Luckily, civil societies’ public awareness-raising responsibility receives a considerable boost from the Internet and social media technology. Additionally, because of the nature of security, public awareness circulates at a reasonably higher velocity than in other areas of civil society focus. Virtually everybody in Nigeria today is on the lookout for information and intelligence necessary for safety. But awareness does not crystallize into impactful actions. Civil society organizations are neglecting to mobilize the public to actively demand that those in authority do what is right about Nigeria’s insecurity situation. Practical civil disobedience has worked wonders in the past, dating back to the extraordinarily successful 1929 Aba women’s riot. We have also recently had the 2012 fuel subsidy protest, the 2015 #Bringbackourgirls movement, and the 2020 #Endsars campaign.

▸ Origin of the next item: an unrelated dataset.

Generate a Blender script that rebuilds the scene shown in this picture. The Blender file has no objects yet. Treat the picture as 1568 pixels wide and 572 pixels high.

The Nigerian public will undoubtedly be grateful if the civil society groups can mobilize them to achieve in the security front similar successes recorded in taming governments fuel hike addictions over the years. For instance, the public staged extraordinarily successful protests against the 614%, 361%, and 227% fuel price increases for 1993, 1994, and 1998 and achieved significant N3.25, N11, and N20 price reductions, respectively for those years. Similar resistance greeted the year 2000, 50% fuel price increase. The 2012 protest was full-scale and across the country, forcing the government to reduce the proposed price increase to N97 instead of the N141 initially proposed. Whether the current core of civil society organizations cannot deliver this opposition magnitude on the insecurity arena is one puzzle begging for an urgent answer.
Finally, Nigeria and the world are watching how the civil society groups respond to the insecurity that is slowly swallowing the country. The Nigerian civil society has, over the years, demonstrated resoluteness and successfully dismantled military dictatorships. Yet, within its ranks are many organizations conducting activities that are antithetical to the goal of democracy and public welfare. Suppose the civil society community successfully mobilize and resurrect the tremendous capacity they deployed in challenging fuel price hikes. In that case, they can successfully bring the current government to act speedily and decisively in containing the insecurity in the country.